Question

If ABCD is a rectangle, E and F are the mid-points of BC and AD respectively and G is any point on EF. Then ar(ΔGAB) : ar (rectangle ABCD) = _________.

Answer 1

Given:
ABCD is a rectangle
E and F are the mid-points of BC and AD respectively
G is any point on EF


Since, E and F are the mid-points of BC and AD respectively.
Therefore, ar(BEFA) = ar(ECDF) = $\frac{1}{2}$× ar(ABCD) ...(1)

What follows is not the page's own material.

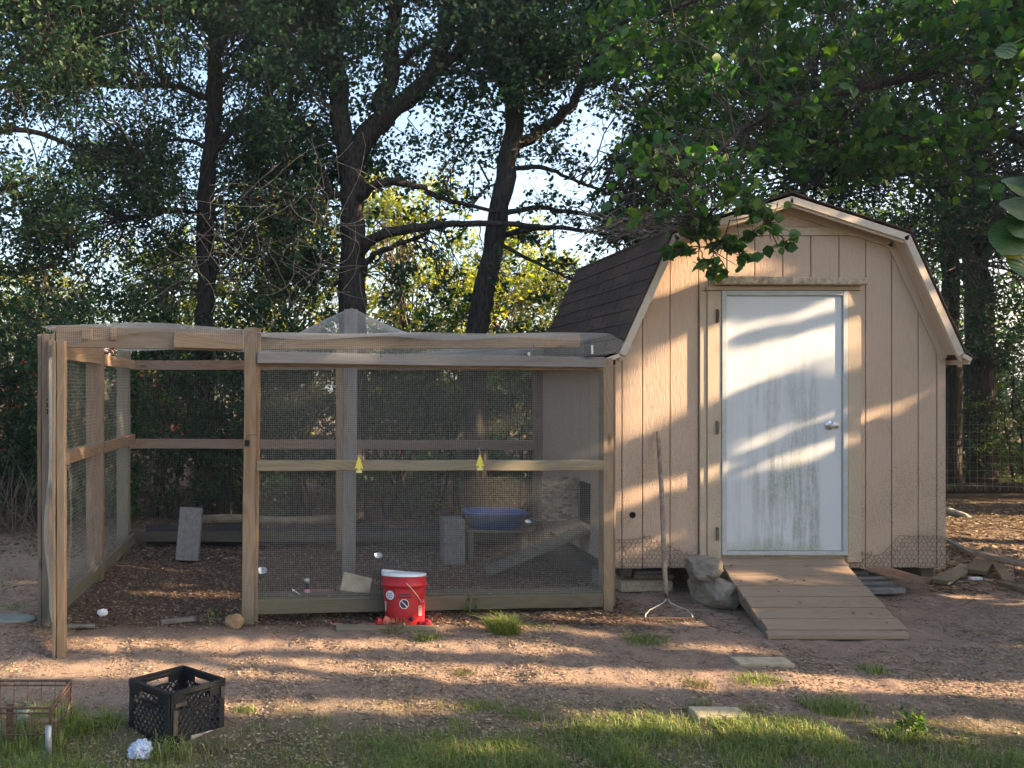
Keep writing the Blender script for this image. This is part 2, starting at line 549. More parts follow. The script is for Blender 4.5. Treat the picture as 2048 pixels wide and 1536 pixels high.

We know, if a triangle and a rectangle are on the same base and between the same parallels, then the area of the triangle is half the area of the rectangle.
Thus, ar(ΔGAB) = $\frac{1}{2}$ar(BEFA) ...(2)

From (1) and (2),
ar(ΔGAB) = $\frac{1}{2}$×$\frac{1}{2}$× ar(ABCD)
⇒ ar(ΔGAB) = $\frac{1}{4}$× ar(ABCD)
⇒ $\frac{\mathrm{ar}\left(∆GAB\right)}{\mathrm{ar}\left(\mathrm{rectangle}ABCD\right)}=\frac{1}{4}$
​

Hence, ar(ΔGAB) : ar(rectangle ABCD) = 1 : 4.